Division of cabinet posts is latest hold-up for coalition talks

Pieter Omtzigt (l) and Dilan Yesilgöz (c) enter the talks venue on Wednesday. Photo: ANP/Robin Utrecht

The parties forming the next Dutch government face a race against time to fill the cabinet posts before the self-imposed deadline of June 26.

Following the nomination of former intelligence service chief Dick Schoof as the next prime minister, the four parties had hoped to make quick work of putting the cabinet together.

But according to reports from The Hague, the last phase of negotiations have been bogged down by disagreements about the size of the cabinet and how the ministries should be shared out.

The right-wing parties PVV, VVD, NSC and BBB are said to want a smaller cabinet than Mark Rutte’s last administration, which had 20 ministers and nine junior ministers (staatssecretarissen).

Schoof and the four leaders have imposed strict radio silence for the last leg of the negotiations, but Pieter Omtzigt, leader of the NSC party, said “we need to have more conversations” to finalise the cabinet line-up.

“Everything is unusual”

Lead negotiator Richard van Zwol had hoped that the team of ministers could be sworn in on June 20. But it looks increasingly as if the traditional photocall with the king on the steps of Huis ten Bosch palace, known as the Bordesscene, will have to wait.

The talks are now expected to continue right up to the deadline of June 26 – one week before the summer recess begins.

Omtzigt has played down suggestions that the talks have run into difficulty. “Everything about this formation is unusual,” he told RTL this week. “I wouldn’t draw any conclusions from that.”

The main bone of contention is said to be the distribution of seats among the parties.
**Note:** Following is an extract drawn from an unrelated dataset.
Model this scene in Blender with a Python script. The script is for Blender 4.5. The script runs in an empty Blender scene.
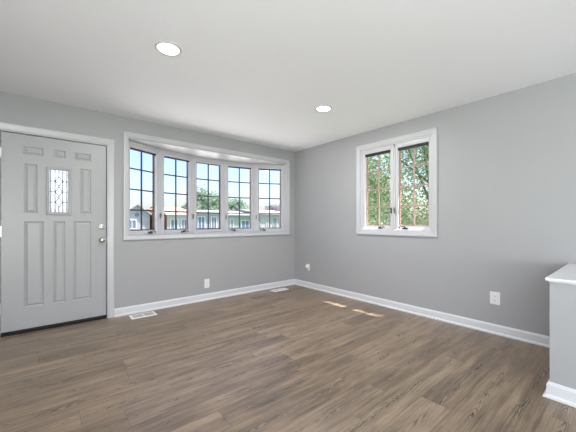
import bpy, bmesh, math, random
from mathutils import Vector, Matrix
random.seed(7)
C = bpy.context.scene
col = C.collection
PI = math.pi

# ------------------------------------------------------------------ camera, world, sun, large lights
CH = 1.142
YAW = math.radians(50.1)
cam_d = bpy.data.cameras.new('camera')
cam = bpy.data.objects.new('camera', cam_d); col.objects.link(cam)
cam.location = (0, 0, CH)
cam.rotation_euler = (PI/2, 0, YAW - PI/2)
cam_d.sensor_width = 36; cam_d.lens = 290.8/576*36
cam_d.shift_y = 6.2/576
cam_d.clip_start = 0.05; cam_d.clip_end = 500
C.camera = cam
C.view_settings.view_transform = 'Standard'; C.view_settings.look = 'None'
C.view_settings.gamma = 1; C.view_settings.use_curve_mapping = False
C.view_settings.exposure = 0.05

w = bpy.data.worlds.new('sky'); C.world = w; w.use_nodes = True
nt = w.node_tree; nt.nodes.clear()
sky = nt.nodes.new('ShaderNodeTexSky'); sky.sky_type = 'NISHITA'; sky.sun_disc = False
sky.sun_elevation = math.radians(62); sky.sun_rotation = math.radians(130)
sky.air_density = 1.0; sky.dust_density = 3.0; sky.ozone_density = 1.0
hs = nt.nodes.new('ShaderNodeHueSaturation'); hs.inputs['Saturation'].default_value = 1.15
bgn = nt.nodes.new('ShaderNodeBackground'); bgn.inputs['Strength'].default_value = 0.39
wo = nt.nodes.new('ShaderNodeOutputWorld')
nt.links.new(sky.outputs[0], hs.inputs['Color']); nt.links.new(hs.outputs[0], bgn.inputs['Color'])
nt.links.new(bgn.outputs[0], wo.inputs['Surface'])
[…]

Geert Wilders’s far-right PVV party is laying claim to up to six departments, including the new ministry for asylum and the health ministry, where Wilders’s co-negotiator Fleur Agema is expected to be installed.

The VVD has its sights on the finance ministry, where MP Eelco Heinen is the most obvious candidate, and the ministry for infrastructure. The party is looking to nominate four or five ministers, with likely roles for senior MPs Sophie Hermans and Bente Becker.

Foreign affairs

The VVD also has designs on the foreign affairs ministry, but here it will face a challenge from Omtzigt’s party, which sees career diplomat Caspar Veldkamp as the strongest candidate. NSC’s focus on tackling cost of living issues means the party is also likely to be given the social affairs ministry, as well as two others.
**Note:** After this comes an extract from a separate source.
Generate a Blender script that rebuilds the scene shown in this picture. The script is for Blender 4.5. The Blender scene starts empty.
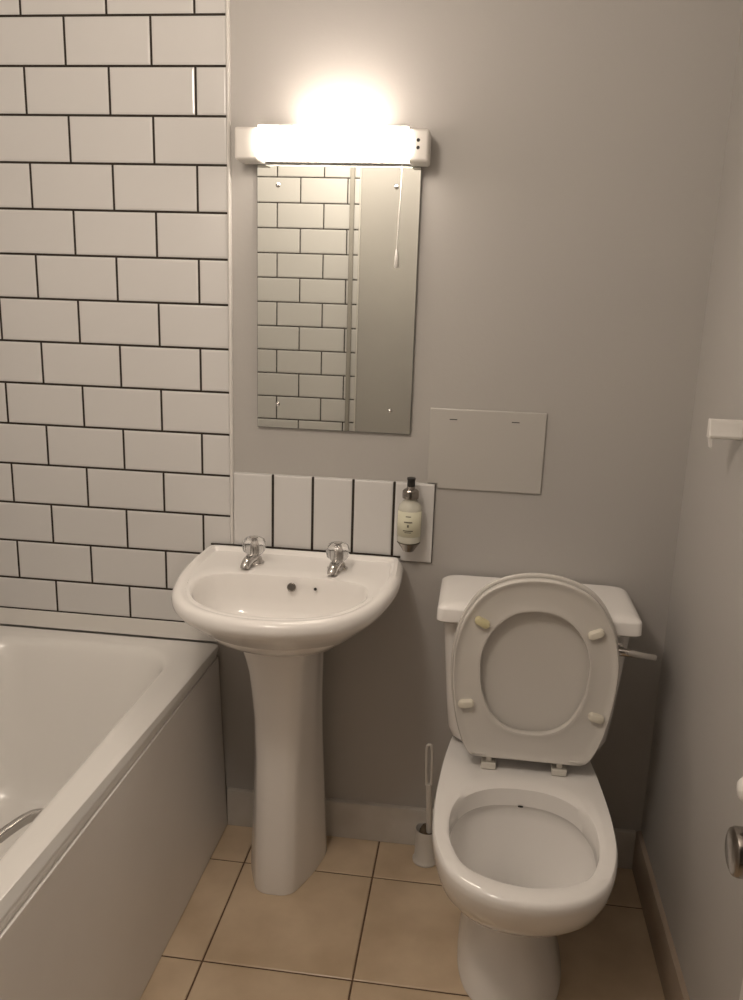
import bpy, bmesh, math, random
from mathutils import Vector, Matrix
random.seed(4)
S = bpy.context.scene
C = S.collection

# ------------------------------------------------------------------ camera, world, exposure
F_PX, YAW, PITCH, ROLL = 844.37, .12314, -.24387, .03219
cam_data = bpy.data.cameras.new('camera')
cam_data.sensor_fit = 'HORIZONTAL'
cam_data.sensor_width = 36.0
cam_data.lens = F_PX / 743.0 * 36.0
cam_data.clip_start = .02
cam = bpy.data.objects.new('camera', cam_data)
C.objects.link(cam)
cy, sy, cp, sp = math.cos(YAW), math.sin(YAW), math.cos(PITCH), math.sin(PITCH)
fw = Vector((-sy*cp, cy*cp, sp)); rt = Vector((cy, sy, 0)); up = rt.cross(fw)
cr, sr = math.cos(ROLL), math.sin(ROLL)
r2 = rt*cr + up*sr; u2 = up*cr - rt*sr
M = Matrix((r2, u2, -fw)).transposed().to_4x4()
M.translation = Vector((.64735, -1.99562, 1.44528))
cam.matrix_world = M
S.camera = cam

w = bpy.data.worlds.new('world'); S.world = w; w.use_nodes = True
w.node_tree.nodes['Background'].inputs[0].default_value = (.9, .92, 1, 1)
w.node_tree.nodes['Background'].inputs[1].default_value = .02
S.view_settings.view_transform = 'Standard'
S.view_settings.look = 'None'
S.view_settings.exposure = 0.0
S.view_settings.gamma = 1.0
S.view_settings.use_curve_mapping = False

LIGHT_COL = (1.0, .88, .755)
TUBE_STRENGTH = 17.0
DIFFUSER_STRENGTH = 21.0

# the room's ceiling lamp, above and out of the frame
cl = bpy.data.lights.new('ceiling_lamp', 'POINT'); cl.energy = 22.5; cl.color = LIGHT_COL; cl.shadow_soft_size = .11
clo = bpy.data.objects.new('ceiling_lamp', cl); clo.location = (.12, -1.32, 2.12); C.objects.link(clo)

# ------------------------------------------------------------------ materials
def mat(name, col, rough=.5, metal=0, spec=.5, noise=None, bump=None, coat=0, trans=0, ior=1.45, emit=None):
    m = bpy.data.materials.new(name); m.use_nodes = True
    nt = m.node_tree; b = nt.nodes['Principled BSDF']
    b.inputs['Base Color'].default_value = (*col, 1)
    b.inputs['Roughness'].default_value = rough
    b.inputs['Metallic'].default_value = metal
    b.inputs['Specular IOR Level'].default_value = spec
    b.inputs['Coat Weight'].default_value = coat
    b.inputs['Coat Roughness'].default_value = .08
    b.inputs['Transmission Weight'].default_value = trans
    b.inputs['IOR'].default_value = ior
    if emit:
        b.inputs['Emission Color'].default_value = (*LIGHT_COL, 1)
        b.inputs['Emission Strength'].default_value = emit
    tc = nt.nodes.new('ShaderNodeTexCoord')
    if noise:      # (scale, second colour, detail)
        n = nt.nodes.new('ShaderNodeTexNoise'); n.inputs['Scale'].default_value = noise[0]
        n.inputs['Detail'].default_value = noise[2]
        r = nt.nodes.new('ShaderNodeValToRGB')
        r.color_ramp.elements[0].position = .36; r.color_ramp.elements[1].position = .68
        r.color_ramp.elements[0].color = (*col, 1); r.color_ramp.elements[1].color = (*noise[1], 1)
        nt.links.new(tc.outputs['Object'], n.inputs['Vector'])
        nt.links.new(n.outputs['Fac'], r.inputs['Fac'])
        nt.links.new(r.outputs['Color'], b.inputs['Base Color'])
    if bump:       # (scale, strength)
        n = nt.nodes.new('ShaderNodeTexNoise'); n.inputs['Scale'].default_value = bump[0]
        n.inputs['Detail'].default_value = 3
        bm_ = nt.nodes.new('ShaderNodeBump'); bm_.inputs['Strength'].default_value = bump[1]
        bm_.inputs['Distance'].default_value = .002
        nt.links.new(tc.outputs['Object'], n.inputs['Vector'])
        nt.links.new(n.outputs['Fac'], bm_.inputs['Height'])
        nt.links.new(bm_.outputs['Normal'], b.inputs['Normal'])
    return m

M_wall = mat('grey_paint', (.445, .425, .405), .42, spec=.35, noise=(2.2, (.46, .44, .415), 2), bump=(90, .12))
M_ceil = mat('ceiling_paint', (.72, .70, .68), .8, bump=(60, .1))
M_tile = mat('glazed_tile', (.655, .64, .625), .16, spec=.5, noise=(1.5, (.675, .66, .645), 1), bump=(7, .12))
M_grout = mat('dark_grout', (.022, .016, .011), .85, noise=(60, (.036, .027, .019), 3))
M_trimw = mat('white_plastic_trim', (.74, .715, .68), .3, bump=(20, .03))
M_cer = mat('white_ceramic', (.83, .805, .78), .10, spec=.6, noise=(2, (.85, .825, .80), 1))
M_bath = mat('white_acrylic', (.75, .73, .70), .18, spec=.5, noise=(3, (.77, .75, .72), 1))
M_panel = mat('bath_panel_plastic', (.78, .755, .73), .25, noise=(2.2, (.72, .695, .67), 4))
M_floor = mat('beige_floor_tile', (.68, .54, .385), .28, noise=(5.5, (.53, .405, .275), 5), bump=(25, .15))
M_fgrout = mat('brown_floor_grout', (.12, .07, .045), .9, noise=(40, (.16, .10, .06), 3))
M_skirt = mat('skirting_gloss', (.60, .565, .52), .35, noise=(9, (.50, .46, .41), 4))
M_skirt2 = mat('tan_skirting', (.36, .29, .225), .4, noise=(9, (.32, .25, .19), 4))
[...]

The farmers’ party BBB will almost certainly bag the agriculture ministry, whose name has been extended at the insistence of Caroline van der Plas to include fisheries. Van der Plas is also keen to give a post to Mona Keijzer, possibly at economic affairs.

Van Zwol expects the new cabinet to have between 25 and 30 members, which means only three or four posts would be trimmed.

Nature for the chop

One likely casualty is the ministry for nature and nitrogen, currently headed by the VVD’s Christianne van der Wal, which has become largely redundant now that the buyout programme for farmers is being abolished. Another option is to do away with one of the two junior ministers in the finance department.

But at least one new ministry is being created to handle asylum and migration, which are currently handled by junior justice minister Eric van der Burg.

All four coalition parties are expected to appoint a deputy prime minister, since Schoof is formally non-partisan since giving up his Labour party (PvdA) membership in 2021. Usually the prime minister is the leader of the largest party, with the coalition parties each entitled to a deputy.

Only full ministers have an automatic vote in cabinet meetings, although junior ministers can be invited and given voting rights on issues that fall within their portfolio.

Non-political ministers

Under the plan brokered by Kim Putters, chair of the social-economic council, for an “extra-parliamentary” cabinet, half the cabinet posts are supposed to be taken up by non-political appointees.

In practice, the concept of “non-political” is an elastic one. Previous cabinets have included ministers such as Ernst Kuipers and Menno Snel, who only joined D66 after being offered the positions of health minister and junior finance minister respectively.

On the other hand, the names Wilders is said to have put forward as non-political appointees include Halbe Zijlstra and Fred Teeven, who were ministers for foreign affairs and justice for the VVD in previous Rutte cabinets. Elbert Dijkgraaf, a former MP for the orthodox Christian SGP party, and former JA21 MP Marco Pastors have also been mentioned.

Vetting panel

One unresolved issue is who will take over the justice ministry from Dilan Yesilgöz, who will spend the next cabinet term as an MP after the four leaders agreed not to take up cabinet posts.

The ministers will be vetted publicly by a committee of MPs, a new procedure introduced for the current cabinet term, which is another reason the process is taking longer than usual.

Prime minister-elect Dick Schoof is excluded from the vetting, but opposition party GroenLinks-PvdA argues he should volunteer to be questioned because of his low public profile.